Alors plutôt « l’électricité interne » et la respiration des livres, qui entretiennent les rêves et un temps de lecture propice aux grandes oeuvres. Etre en suspens, en quelque sorte, comme quand l’auteur écoute inlassablement Wish you were here des Pink Floyd ou les Variations Goldberg de Bach interprétées par Glenn Gould. Mais se bouger aussi comme quand Fresán, privé de visa, parvient à joindre au téléphone Ray Davies, le leader du groupe The Kinks, pour que celui-ci contacte le doyen de l’université de l’Iowa « perdue dans les champs de maïs » afin de l’autoriser à venir à Manhattan assister à un concert. Etre encore à l’affût quand les images de cinéastes, Alfred Hitchcock, Luis Buñuel, Roger Corman ou Orson Welles, défient le temps et invitent celui qui les regarde à cultiver son imaginaire.

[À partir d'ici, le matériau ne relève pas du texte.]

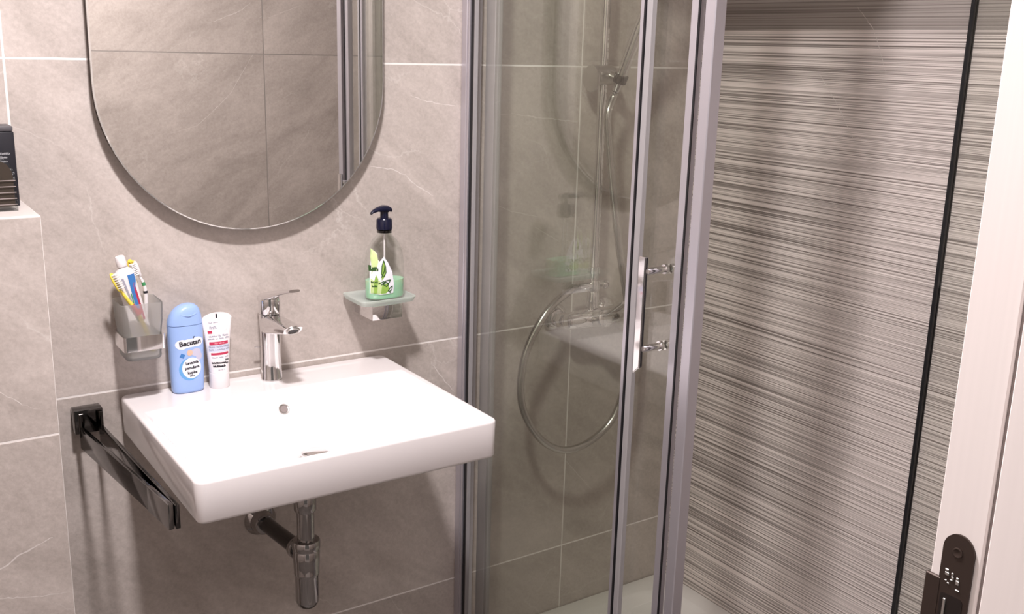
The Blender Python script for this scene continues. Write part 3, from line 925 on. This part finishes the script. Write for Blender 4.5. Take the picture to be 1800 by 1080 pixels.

Après Mantra (2006), Le Fond du ciel (2010) ou Histoire argentine (2012), La Part inventée confirme que Rodrigo Fresán, écrivain qui revendique d’écrire pour les vrais lecteurs, vit certainement dans les bibliothèques, mais qu’il regarde aussi son époque avec un humour caustique et une sacrée dose de lucidité. La musique, toujours présente dans ce volumineux volume, est sans doute, avec un style travaillé et enthousiaste, ce qui produit la singulière mélodie de La Part ­inventée. Si Borges et Pynchon tombaient d’un bateau… ce serait Fresán qui sortirait de l’eau. — Gilles Heuré

 

La Parte inventada, traduit de l’espagnol (Argentine) par Isabelle Gugnon, éd. du Seuil, 592 p., 26 €.